6/10
By Georges Feydeau, adapted by Nicki Frei
Directed by Peter Hall
Company: English Touring Theatre
Venue: Yvonne Arnaud Theatre
Date: Friday 6th March 2009
This was a good adaptation of a Feydeau farce, with perfectly good staging and performances. It took the audience a while to warm up to the production and I felt there was a lot of humour going unrewarded in the early stages, but after the interval the laughs came more readily and it ended up as a good evening’s entertainment.
We’d seen this play before and recognised it within a few minutes of the start. Angèle’s second husband is finding it very difficult to put up with his wife’s obsessive suspicion that he’s having an affair. Her first husband cheated on her left, right and centre, but she was very naïve and trusting, so it came as a terrible blow when she discovered his infidelity. Now she’s gone the other way, convinced that every man cheats on his wife, and armed with her first husband’s journal of excuses, she’s determined to catch husband number 2 in flagrante, even if it means embarrassing him by interrupting an official meeting (he’s a politician).

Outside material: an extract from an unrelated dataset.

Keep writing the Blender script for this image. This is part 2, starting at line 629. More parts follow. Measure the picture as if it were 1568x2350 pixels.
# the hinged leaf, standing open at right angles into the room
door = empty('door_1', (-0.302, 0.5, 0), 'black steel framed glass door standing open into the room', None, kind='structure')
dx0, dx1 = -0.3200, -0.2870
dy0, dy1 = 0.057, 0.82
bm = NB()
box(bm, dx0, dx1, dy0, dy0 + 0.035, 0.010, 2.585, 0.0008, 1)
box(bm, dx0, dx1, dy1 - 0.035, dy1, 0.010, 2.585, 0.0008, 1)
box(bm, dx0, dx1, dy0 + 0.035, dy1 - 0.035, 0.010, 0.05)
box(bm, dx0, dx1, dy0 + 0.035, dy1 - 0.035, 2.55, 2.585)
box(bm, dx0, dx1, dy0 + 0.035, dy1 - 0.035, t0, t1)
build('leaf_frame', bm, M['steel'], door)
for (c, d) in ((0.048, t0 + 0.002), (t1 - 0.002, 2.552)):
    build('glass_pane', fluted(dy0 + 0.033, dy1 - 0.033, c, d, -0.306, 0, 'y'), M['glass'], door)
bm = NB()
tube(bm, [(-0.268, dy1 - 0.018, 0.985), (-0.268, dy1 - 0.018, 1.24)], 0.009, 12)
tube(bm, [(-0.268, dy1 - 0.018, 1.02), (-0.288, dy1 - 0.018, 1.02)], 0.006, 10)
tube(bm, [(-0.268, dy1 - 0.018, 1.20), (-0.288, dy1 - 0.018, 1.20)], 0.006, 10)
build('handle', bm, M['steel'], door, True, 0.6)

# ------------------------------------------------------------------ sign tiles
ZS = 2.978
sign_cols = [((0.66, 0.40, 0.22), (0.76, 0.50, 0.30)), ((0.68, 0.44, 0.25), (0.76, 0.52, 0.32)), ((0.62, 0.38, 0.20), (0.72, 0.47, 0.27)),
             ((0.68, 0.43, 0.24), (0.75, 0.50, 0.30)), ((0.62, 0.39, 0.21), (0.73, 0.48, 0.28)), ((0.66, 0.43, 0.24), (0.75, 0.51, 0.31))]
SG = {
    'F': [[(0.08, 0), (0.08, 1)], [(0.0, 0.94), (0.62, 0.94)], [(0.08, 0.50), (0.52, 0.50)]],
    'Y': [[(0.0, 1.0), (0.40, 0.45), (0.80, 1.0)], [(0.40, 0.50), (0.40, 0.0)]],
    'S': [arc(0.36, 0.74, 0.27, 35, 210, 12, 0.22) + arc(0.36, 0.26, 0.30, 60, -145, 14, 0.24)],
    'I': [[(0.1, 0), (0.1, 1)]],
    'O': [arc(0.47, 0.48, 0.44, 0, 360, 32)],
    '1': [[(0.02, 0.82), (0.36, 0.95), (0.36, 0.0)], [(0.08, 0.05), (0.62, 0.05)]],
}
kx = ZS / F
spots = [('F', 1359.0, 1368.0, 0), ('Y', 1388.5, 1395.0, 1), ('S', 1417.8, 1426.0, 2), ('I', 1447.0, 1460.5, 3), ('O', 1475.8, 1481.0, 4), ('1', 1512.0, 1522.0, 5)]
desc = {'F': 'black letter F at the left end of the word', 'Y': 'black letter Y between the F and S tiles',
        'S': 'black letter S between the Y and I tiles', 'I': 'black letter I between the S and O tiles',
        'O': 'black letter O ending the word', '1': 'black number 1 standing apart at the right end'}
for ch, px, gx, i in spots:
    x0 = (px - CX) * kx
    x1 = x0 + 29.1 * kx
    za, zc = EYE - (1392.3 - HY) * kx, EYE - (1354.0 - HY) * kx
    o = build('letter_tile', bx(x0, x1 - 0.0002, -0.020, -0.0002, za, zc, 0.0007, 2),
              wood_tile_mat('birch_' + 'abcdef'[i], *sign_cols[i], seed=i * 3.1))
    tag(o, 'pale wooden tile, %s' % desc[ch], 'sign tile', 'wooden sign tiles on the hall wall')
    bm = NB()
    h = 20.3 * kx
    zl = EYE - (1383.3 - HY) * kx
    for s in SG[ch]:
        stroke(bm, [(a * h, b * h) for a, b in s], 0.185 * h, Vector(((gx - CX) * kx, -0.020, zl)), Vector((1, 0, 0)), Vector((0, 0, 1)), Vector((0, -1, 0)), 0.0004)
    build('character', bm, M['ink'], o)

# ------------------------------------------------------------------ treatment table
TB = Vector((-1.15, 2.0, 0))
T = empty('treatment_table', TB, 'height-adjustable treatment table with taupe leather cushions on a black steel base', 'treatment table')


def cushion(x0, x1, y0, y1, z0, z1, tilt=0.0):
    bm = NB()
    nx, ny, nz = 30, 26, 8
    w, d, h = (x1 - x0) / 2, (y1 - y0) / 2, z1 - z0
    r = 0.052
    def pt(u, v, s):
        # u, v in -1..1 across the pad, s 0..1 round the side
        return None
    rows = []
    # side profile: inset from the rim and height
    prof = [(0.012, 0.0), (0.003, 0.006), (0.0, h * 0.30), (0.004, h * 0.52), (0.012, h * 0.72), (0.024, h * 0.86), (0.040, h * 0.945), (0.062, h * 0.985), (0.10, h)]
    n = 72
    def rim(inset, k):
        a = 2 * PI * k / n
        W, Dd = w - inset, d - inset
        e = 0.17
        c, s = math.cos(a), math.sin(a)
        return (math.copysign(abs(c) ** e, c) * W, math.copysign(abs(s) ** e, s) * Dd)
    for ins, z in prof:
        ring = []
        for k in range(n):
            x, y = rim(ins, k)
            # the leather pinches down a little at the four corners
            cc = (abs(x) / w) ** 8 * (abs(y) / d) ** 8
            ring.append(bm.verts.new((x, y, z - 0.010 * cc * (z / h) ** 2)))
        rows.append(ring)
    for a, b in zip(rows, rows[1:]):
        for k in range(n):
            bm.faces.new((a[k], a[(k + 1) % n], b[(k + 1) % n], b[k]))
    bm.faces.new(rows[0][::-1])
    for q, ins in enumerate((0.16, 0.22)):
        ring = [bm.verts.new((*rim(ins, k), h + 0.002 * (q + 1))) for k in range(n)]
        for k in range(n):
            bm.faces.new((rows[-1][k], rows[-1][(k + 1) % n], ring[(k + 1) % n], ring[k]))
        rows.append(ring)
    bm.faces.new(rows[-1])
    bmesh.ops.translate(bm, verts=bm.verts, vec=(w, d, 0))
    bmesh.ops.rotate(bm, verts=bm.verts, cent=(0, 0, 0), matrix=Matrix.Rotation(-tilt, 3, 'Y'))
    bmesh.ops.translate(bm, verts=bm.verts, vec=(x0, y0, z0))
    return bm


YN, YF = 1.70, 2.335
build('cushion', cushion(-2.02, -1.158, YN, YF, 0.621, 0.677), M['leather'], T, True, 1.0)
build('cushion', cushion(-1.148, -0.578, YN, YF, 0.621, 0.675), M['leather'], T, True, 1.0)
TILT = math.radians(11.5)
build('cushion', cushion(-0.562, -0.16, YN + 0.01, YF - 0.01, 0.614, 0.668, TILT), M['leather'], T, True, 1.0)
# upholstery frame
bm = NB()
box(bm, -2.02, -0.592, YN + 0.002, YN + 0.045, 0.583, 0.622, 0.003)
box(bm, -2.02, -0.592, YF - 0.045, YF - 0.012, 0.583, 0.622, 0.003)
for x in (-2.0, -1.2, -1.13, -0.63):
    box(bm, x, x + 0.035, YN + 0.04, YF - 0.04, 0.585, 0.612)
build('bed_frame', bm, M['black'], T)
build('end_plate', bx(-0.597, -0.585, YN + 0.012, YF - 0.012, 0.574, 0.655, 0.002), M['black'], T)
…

Despite her watchfulness, her husband is still managing to see his mistress whenever her husband goes away on business. He does this by hypnotising his wife, leaving her asleep in the sitting-room with the lights turned down and the doors locked. He gets an opportunity to do this during the play (lucky for us, eh?) but what he doesn’t know is that the coachman and the maid have taken to using the sitting-room for their trysts when everyone is out, as signalled by the room being dark. There’s an extra complication (they can never keep it simple, these farceurs) with the arrival of an old friend of Angèle’s first husband, who had himself fallen in love with Angèle (unreciprocated) and to spare his friend had left for the Far East. Now he’s back, and the news of his friend’s death fills him with hope that Angèle will finally be his. When he finds out he’s too late, he’s distraught, but he hangs around long enough to discover the new husband’s trick and to try and make use of it himself. With the husband arriving home early, being chased by his mistress’s husband, the scene is set for a lot of fun as each character struggles to come out on top, or at least not get killed.
The performances were all good. Tony Gardner as the first husband’s friend turned out to have a talent for physical comedy, getting himself into all sorts of funny poses as well as delivering his lines really well. His realisation that Angèle, believing her experiences to be a dream, was about to reveal to her husband his own impassioned declarations of love, was wonderfully expressed through his body language and judicious use of “ooh la la”.
The set was as it needed to be for this piece, with double doors to a balcony centre back, double doors to the room back left, two chaises right and left of the middle, assorted furniture appropriate to the setting, and doors either side at the front. Very much as we remembered from the past.